Sunday, December 27, 2009


if i hadn't been a reader, i wouldn't have become a music geek. i remember with extreme specificity the scribes/scrawl that got me interested in certain artists. with the who, it was an excerpt from lillian roxon's rock encyclopedia that ran in one of those scholastic magazines they gave away at school when i was in sixth grade. the move and small faces: nik cohn in rock from the beginning and john mendelsohn in rolling stone. the rationals and src: john sinclair in jazz & pop. lou reed and the velvet underground: st. lester in creem -- specifically, a dual review of uncle lou's self-titled debut solo album and the velvets' legit-bootleg live at max's kansas city.

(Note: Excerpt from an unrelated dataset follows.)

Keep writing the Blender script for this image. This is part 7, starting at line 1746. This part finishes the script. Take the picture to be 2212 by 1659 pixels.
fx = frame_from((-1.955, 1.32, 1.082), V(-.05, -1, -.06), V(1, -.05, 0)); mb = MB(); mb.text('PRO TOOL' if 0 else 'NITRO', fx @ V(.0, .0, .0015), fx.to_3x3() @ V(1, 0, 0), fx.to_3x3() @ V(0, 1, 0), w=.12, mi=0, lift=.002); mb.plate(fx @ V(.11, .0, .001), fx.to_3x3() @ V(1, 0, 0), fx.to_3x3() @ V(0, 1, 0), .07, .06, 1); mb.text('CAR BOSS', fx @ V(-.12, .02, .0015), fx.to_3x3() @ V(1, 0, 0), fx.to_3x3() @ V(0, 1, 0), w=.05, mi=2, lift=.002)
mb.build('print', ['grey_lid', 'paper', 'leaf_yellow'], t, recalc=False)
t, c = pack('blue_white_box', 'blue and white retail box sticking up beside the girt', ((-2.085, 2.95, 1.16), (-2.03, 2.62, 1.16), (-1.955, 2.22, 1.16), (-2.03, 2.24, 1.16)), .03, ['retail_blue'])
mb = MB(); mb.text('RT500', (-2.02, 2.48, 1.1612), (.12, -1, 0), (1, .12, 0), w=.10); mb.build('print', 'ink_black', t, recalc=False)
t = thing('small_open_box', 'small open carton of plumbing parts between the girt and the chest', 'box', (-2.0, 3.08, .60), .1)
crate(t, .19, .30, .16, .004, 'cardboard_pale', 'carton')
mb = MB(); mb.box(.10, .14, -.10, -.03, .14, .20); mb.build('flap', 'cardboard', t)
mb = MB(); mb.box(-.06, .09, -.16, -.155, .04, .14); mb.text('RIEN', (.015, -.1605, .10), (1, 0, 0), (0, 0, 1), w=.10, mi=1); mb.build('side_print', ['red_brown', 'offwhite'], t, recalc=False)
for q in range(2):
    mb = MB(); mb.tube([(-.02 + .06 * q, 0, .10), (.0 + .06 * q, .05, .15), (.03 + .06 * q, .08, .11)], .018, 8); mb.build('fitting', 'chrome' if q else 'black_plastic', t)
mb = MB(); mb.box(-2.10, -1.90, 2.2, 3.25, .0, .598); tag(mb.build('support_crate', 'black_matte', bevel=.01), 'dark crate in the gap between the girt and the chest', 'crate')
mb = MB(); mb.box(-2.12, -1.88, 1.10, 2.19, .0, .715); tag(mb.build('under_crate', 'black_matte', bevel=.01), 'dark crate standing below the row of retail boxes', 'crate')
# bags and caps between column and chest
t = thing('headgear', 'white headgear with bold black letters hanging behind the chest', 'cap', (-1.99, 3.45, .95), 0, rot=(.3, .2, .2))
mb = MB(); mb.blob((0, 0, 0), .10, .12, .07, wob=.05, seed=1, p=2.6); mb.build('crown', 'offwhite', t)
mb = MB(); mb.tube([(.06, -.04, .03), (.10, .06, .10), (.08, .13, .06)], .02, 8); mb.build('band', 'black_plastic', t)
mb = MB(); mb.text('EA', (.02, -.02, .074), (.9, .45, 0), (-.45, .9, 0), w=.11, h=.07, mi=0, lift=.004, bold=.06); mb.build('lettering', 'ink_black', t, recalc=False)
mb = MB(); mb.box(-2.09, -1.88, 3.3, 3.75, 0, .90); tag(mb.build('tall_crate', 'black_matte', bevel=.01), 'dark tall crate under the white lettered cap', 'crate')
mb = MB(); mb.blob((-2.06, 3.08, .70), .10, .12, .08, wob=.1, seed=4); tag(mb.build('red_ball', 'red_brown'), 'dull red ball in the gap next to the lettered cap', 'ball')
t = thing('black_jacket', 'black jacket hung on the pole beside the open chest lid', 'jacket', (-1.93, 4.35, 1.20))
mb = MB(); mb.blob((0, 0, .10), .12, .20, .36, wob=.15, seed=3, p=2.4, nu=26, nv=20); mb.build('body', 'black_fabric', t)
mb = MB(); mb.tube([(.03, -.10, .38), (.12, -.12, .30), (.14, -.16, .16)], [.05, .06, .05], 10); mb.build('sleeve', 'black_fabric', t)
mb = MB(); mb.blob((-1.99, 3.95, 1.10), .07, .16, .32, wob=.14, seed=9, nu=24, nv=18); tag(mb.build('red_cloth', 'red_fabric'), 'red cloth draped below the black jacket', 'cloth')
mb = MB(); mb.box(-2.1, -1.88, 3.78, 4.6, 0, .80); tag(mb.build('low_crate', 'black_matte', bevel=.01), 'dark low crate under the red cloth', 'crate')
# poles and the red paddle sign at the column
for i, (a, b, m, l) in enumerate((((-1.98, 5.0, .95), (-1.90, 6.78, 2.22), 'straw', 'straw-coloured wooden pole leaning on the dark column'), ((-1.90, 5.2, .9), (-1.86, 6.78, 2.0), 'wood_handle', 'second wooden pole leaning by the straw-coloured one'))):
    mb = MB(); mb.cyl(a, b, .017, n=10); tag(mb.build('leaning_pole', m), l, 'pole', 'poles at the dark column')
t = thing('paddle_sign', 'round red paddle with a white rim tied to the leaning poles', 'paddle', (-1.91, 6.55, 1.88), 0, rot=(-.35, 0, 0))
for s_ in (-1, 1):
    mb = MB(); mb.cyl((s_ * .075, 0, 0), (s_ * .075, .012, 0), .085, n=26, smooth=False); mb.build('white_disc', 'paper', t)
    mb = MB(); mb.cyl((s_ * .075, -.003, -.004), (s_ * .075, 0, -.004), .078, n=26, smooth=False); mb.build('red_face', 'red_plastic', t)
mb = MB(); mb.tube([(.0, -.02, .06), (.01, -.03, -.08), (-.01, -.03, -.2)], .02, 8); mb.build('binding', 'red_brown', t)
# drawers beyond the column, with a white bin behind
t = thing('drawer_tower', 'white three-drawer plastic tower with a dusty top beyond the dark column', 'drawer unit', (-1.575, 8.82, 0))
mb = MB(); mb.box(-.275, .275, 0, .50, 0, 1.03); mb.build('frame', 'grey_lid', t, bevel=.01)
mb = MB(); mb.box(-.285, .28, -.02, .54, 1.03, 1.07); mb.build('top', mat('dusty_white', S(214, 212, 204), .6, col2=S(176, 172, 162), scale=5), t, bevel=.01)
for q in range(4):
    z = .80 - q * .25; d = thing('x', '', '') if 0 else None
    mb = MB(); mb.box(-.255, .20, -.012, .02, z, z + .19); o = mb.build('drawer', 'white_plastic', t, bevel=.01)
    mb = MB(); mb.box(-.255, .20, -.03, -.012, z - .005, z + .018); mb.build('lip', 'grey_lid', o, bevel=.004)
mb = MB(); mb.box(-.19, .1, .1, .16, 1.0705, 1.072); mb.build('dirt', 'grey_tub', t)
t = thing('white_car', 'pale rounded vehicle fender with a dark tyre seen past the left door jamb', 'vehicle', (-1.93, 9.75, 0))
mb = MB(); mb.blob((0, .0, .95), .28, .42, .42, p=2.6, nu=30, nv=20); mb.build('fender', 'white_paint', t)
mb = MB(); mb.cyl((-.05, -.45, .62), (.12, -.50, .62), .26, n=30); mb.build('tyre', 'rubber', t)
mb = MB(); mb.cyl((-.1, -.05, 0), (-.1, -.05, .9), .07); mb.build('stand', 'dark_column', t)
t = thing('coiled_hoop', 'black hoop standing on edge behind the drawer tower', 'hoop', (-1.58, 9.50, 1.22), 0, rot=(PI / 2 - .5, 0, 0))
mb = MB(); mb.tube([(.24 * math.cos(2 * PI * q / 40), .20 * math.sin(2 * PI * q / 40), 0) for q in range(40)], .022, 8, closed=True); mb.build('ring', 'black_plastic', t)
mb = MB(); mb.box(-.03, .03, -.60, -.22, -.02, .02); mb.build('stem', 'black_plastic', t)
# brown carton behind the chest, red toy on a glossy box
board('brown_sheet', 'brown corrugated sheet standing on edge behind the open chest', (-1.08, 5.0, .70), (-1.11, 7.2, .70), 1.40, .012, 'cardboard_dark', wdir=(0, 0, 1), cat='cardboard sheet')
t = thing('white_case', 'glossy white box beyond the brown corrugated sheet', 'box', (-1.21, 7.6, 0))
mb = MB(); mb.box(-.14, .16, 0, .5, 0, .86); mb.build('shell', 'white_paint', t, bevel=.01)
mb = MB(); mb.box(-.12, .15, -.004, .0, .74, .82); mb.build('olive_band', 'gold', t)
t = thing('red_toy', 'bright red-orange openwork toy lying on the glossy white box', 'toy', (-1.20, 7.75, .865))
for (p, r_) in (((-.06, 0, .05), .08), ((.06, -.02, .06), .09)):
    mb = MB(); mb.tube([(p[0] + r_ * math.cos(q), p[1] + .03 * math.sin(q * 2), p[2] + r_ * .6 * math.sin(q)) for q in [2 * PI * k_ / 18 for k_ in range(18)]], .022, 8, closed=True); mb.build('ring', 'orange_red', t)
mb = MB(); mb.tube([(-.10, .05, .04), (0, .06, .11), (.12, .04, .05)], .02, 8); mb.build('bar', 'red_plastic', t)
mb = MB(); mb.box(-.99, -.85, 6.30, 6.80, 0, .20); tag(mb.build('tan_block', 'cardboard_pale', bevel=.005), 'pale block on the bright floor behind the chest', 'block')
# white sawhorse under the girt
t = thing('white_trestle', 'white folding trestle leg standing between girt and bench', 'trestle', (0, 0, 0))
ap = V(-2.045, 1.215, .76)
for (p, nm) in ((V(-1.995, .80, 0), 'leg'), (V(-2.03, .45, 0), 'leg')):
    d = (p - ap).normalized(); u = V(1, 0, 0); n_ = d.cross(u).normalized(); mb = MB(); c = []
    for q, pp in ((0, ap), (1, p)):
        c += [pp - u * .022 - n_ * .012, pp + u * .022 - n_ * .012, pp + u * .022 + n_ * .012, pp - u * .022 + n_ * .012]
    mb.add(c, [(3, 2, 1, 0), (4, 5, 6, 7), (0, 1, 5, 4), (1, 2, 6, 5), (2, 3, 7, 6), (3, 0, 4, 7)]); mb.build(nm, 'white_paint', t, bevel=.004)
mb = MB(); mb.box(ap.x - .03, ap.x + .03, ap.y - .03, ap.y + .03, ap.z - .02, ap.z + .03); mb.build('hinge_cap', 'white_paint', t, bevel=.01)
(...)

that was my freshman year of high school, around the time my dad spent two years in germany on a fellowship and i ran wild, grew hair down to my ass, and would steal his liquor while blasting my records on the good stereo in the living room. (i have no idea where my mother was while i was doing this.) when i started working in the hipi record store in my town when i was 16, i copped both lou reed and live at max's from the used bin for about a buck a hit. max's introduced me to the fascinating world of lo-fi audience recordings, while lou's solo debut remains a fave to this day, especially the second ("wild child") side, in spite of richard robinson's thin production and the presence of musicians from yes.

i got the velvet underground and nico, accompanied by the requisite amount of shit from the older guys i worked with, who laughed at me for liking the stooges, mc5, flamin' groovies, and nuggets, while their own musical tastes ran more towards yes and dan fogelberg. to them, the velvets were "fag stuff," indicative of how reactionary and homophobic 20something "hip" guys were back in '73.

"venus and furs" and "heroin" sounded shocking, blasting out of the speakers in my mother's living room, and now they just sound classic, but the vu record that really got to me was loaded, which in some ways was their weakest (geoffrey haslam of mc5 high time fame could make anything sound cloudy; doug yule, egged on by the manager, kept overdubbing instruments; you could almost hear the wheels coming off the cart) but still had a ton of good songs besides "sweet jane" and "rock and roll": the beautiful, mysterious "new age;" "head held high," the velvets' rawkin'-est moment (in spite of the shitty lawn guyland bar band drums); "i found a reason" (i memorized the talking part, which i'd recite for donald harrison in the back of english class).

i never really got white light/white heat, partially because it was at the center of one of the worst experiences i ever had on psychedelics, in my parents' living room, winter of '73. my best bud from middle school, who'd moved upstate the summer before eighth grade, had turned me on to pot and acid and was visiting over the holidays. i decided that since we were in my house, we'd listen to music of my choosing to accompany our trip, rather than stacking up all of the doors albums (absolutely live excepted; you've got to have _some_ standards) and dark side of the moon, as was his wont. when the grinding industrial background to "the gift" started, i started getting chills and by the time cale's droning voice was into lou's narrative (about a guy who mails himself to his girlfriend and winds up dying a grisly death), i was seeing skulls on the stairs.

more to the point, i thought the groundbreaking jams on the second side were boring. i didn't get tony glover's assertion (in rolling stone) that lou was "america's most advanced lead guitarist" (pretty astute observation for a blues guy). at the time, i dug steve hunter's slick licks on mitch ryder's detroit cover of "rock and roll" and the rock and roll animal version of "sweet jane" more than anything uncle lou was laying down on wl/wh. only in the fullness of time was i able to grasp the ron asheton connection, and the fact that lou was trying to do ornette and ayler on guitar, in the same way as sonny sharrock was trying to do trane with his chaos-slide.

the third, self-titled album was my least favorite to start but wound up being the one i reach for most frequently today. i think the story about them losing their effects boxes is bunk; lou's "what goes on" solo is all fuzztone. i do think he was getting more into the craft of songwriting, shifting his concerns from the archetypal to the personal. that's the side of lou's writing that still resonates the most for me -- the human-scale one that recurs on berlin and legendary hearts and magic and loss.